What you should do
Give the number of lines holding the string "finishes", and nothing else.

Data
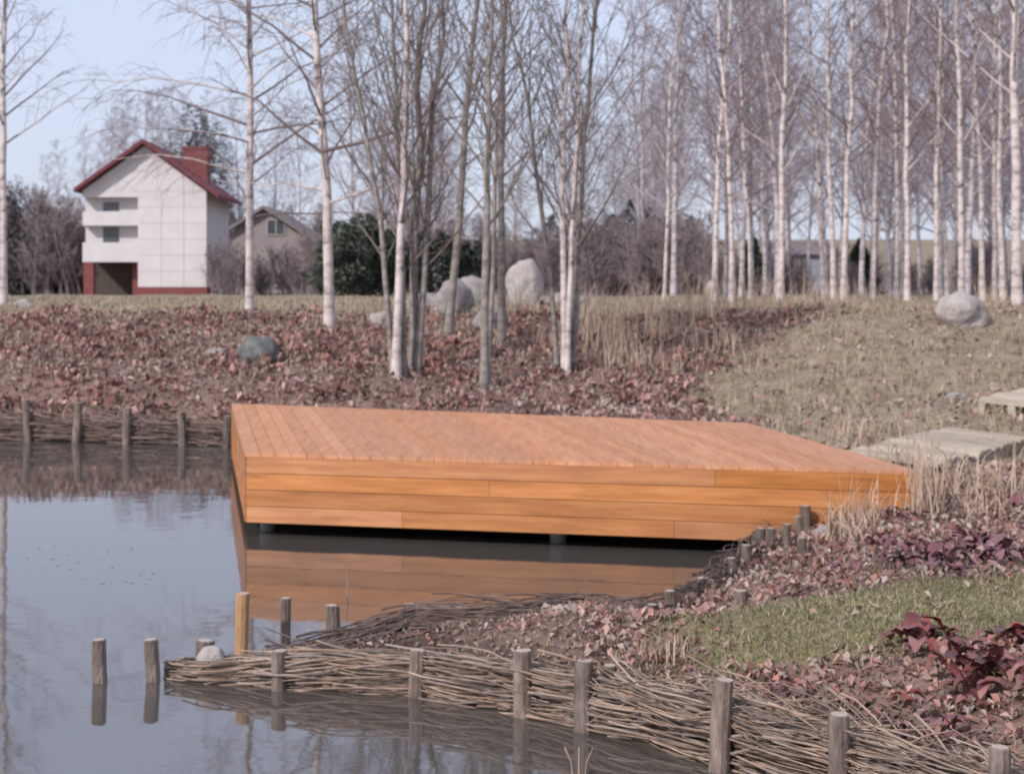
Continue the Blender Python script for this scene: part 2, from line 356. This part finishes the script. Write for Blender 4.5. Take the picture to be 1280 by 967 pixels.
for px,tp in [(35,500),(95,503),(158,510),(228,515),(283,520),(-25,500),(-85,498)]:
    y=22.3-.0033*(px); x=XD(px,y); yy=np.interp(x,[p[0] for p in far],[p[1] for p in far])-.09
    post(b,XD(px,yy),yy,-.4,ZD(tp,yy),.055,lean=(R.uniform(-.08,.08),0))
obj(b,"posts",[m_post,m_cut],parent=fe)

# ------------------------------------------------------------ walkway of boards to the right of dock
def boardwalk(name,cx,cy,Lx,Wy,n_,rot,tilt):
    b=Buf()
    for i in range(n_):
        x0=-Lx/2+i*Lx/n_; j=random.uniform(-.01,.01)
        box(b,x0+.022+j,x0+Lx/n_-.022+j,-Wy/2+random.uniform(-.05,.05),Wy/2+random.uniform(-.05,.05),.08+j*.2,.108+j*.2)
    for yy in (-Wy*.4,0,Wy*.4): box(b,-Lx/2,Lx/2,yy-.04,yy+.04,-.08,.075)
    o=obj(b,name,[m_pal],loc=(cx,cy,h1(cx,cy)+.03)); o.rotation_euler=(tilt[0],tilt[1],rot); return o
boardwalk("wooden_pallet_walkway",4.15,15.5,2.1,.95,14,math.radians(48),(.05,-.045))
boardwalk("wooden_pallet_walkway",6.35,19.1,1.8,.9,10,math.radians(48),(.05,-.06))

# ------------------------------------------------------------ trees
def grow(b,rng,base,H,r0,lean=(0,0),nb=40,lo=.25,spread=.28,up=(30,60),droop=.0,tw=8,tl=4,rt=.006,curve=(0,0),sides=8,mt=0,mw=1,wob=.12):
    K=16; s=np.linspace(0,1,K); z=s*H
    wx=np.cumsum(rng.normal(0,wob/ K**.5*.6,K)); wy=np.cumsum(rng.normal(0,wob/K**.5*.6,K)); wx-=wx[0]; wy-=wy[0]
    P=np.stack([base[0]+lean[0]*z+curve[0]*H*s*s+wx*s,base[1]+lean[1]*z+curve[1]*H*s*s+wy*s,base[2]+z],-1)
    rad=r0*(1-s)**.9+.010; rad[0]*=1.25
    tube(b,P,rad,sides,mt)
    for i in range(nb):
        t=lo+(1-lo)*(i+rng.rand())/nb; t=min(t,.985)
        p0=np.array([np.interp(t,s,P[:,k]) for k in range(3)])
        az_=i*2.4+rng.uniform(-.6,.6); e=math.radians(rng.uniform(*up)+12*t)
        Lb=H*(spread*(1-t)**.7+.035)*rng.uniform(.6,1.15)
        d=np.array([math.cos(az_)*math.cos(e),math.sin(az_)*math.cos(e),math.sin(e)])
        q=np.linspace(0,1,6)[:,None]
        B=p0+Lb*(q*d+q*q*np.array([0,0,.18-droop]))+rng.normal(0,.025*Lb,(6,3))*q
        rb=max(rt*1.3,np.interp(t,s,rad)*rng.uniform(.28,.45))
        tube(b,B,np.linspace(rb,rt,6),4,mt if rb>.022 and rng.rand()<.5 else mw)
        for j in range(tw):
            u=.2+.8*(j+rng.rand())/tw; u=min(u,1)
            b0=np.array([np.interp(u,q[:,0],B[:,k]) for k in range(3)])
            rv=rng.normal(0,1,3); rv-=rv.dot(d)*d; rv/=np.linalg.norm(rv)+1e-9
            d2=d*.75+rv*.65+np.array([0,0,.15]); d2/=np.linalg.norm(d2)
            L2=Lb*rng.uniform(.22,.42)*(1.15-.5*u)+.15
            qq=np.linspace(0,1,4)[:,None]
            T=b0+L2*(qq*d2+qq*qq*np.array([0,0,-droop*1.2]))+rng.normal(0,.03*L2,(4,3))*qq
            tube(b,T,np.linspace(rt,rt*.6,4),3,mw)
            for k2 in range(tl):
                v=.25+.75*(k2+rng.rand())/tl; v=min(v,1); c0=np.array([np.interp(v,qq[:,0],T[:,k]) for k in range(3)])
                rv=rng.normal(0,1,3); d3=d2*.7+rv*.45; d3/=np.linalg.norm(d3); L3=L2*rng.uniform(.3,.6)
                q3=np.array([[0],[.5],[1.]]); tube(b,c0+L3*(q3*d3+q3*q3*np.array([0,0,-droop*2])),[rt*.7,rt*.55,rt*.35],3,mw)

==

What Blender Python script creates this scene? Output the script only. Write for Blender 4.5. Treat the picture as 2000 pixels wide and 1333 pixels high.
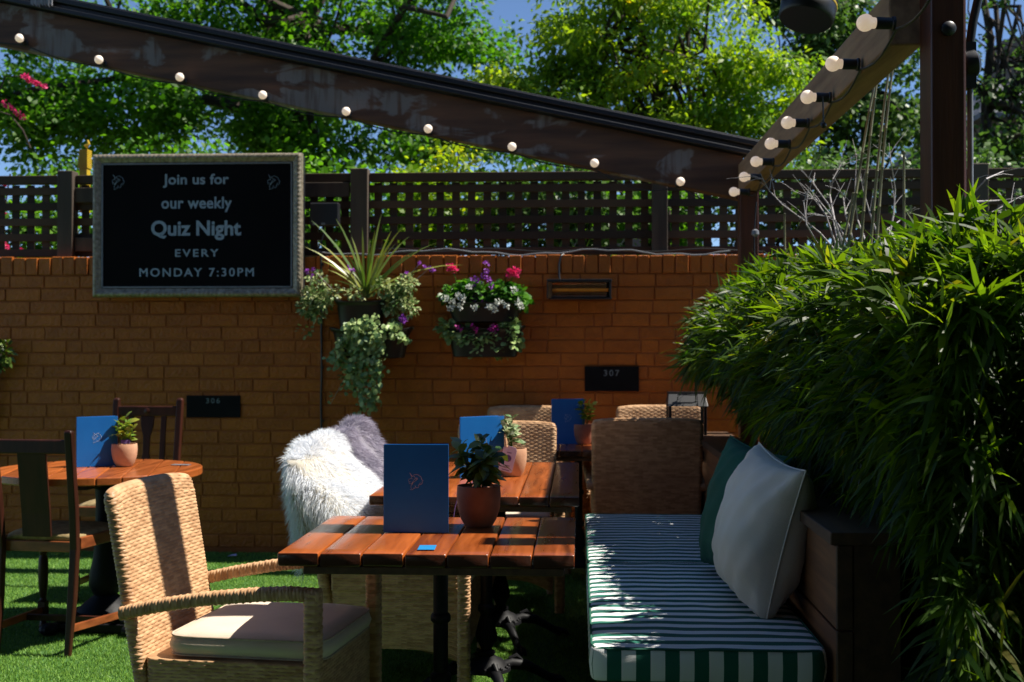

...

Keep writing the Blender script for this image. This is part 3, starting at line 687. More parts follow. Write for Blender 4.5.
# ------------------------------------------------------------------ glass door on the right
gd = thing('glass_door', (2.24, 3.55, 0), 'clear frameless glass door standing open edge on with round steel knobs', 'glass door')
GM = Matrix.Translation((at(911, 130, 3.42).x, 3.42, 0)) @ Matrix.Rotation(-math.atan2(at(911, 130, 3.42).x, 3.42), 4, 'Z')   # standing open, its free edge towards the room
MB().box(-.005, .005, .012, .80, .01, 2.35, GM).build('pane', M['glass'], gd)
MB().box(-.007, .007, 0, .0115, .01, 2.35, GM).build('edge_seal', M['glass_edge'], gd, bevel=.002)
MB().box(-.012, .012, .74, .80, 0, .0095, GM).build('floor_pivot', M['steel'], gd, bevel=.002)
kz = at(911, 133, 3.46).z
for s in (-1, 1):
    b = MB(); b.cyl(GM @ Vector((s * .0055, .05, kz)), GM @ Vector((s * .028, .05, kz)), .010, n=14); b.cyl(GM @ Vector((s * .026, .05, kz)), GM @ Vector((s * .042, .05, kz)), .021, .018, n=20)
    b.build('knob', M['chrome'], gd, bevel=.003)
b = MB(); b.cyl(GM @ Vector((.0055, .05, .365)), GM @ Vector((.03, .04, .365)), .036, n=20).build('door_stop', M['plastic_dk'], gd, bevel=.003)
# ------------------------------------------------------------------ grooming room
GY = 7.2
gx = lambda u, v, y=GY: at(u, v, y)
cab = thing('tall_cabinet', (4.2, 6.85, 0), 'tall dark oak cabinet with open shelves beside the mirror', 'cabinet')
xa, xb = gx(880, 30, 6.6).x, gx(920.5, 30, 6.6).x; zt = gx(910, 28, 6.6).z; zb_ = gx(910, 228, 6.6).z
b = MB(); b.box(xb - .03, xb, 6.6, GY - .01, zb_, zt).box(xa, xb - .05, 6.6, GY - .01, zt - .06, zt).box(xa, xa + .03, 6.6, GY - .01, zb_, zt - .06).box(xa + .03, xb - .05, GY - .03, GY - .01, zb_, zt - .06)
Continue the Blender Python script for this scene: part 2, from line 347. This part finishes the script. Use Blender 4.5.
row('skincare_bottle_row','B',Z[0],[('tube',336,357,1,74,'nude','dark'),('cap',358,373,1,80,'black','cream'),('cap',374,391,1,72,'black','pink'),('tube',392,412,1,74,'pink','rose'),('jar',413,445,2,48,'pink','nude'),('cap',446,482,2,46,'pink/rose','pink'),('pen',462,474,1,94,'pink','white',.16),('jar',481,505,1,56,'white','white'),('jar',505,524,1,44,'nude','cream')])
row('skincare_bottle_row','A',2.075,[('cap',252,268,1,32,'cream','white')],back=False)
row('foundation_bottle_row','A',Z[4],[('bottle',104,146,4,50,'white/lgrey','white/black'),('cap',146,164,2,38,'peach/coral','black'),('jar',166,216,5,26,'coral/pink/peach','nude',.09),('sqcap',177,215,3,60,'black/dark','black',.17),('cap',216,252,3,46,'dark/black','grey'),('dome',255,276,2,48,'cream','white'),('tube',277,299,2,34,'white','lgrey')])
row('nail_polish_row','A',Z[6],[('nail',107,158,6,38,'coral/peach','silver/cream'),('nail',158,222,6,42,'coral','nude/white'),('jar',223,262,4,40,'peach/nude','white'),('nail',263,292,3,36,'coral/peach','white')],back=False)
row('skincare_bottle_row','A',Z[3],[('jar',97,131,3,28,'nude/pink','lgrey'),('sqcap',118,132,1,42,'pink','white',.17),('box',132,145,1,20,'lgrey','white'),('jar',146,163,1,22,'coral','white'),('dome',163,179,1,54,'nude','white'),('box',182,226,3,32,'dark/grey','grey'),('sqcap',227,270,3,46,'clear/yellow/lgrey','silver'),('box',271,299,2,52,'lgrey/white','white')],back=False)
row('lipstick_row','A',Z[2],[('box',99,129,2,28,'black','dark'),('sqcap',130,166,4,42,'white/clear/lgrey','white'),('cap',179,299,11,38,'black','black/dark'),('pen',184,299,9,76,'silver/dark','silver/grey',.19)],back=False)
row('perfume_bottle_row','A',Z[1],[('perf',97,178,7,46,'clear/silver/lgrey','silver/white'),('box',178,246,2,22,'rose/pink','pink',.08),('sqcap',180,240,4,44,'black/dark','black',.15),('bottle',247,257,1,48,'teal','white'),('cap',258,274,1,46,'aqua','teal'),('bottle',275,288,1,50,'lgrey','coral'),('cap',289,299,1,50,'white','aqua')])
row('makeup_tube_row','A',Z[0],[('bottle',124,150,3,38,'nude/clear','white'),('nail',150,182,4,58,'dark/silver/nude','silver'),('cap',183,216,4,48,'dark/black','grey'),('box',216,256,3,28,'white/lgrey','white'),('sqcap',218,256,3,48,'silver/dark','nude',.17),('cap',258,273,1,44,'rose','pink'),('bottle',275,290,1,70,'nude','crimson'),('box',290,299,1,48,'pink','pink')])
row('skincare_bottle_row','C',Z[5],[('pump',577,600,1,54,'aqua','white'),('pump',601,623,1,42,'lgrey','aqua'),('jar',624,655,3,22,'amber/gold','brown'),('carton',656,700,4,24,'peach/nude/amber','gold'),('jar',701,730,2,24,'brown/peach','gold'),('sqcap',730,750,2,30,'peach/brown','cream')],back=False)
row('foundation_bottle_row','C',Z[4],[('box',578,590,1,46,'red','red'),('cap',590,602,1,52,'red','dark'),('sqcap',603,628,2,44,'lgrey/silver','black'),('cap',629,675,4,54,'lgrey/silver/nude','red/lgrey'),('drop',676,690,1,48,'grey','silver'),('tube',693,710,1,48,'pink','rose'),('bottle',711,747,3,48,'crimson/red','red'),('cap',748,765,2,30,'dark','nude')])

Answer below
2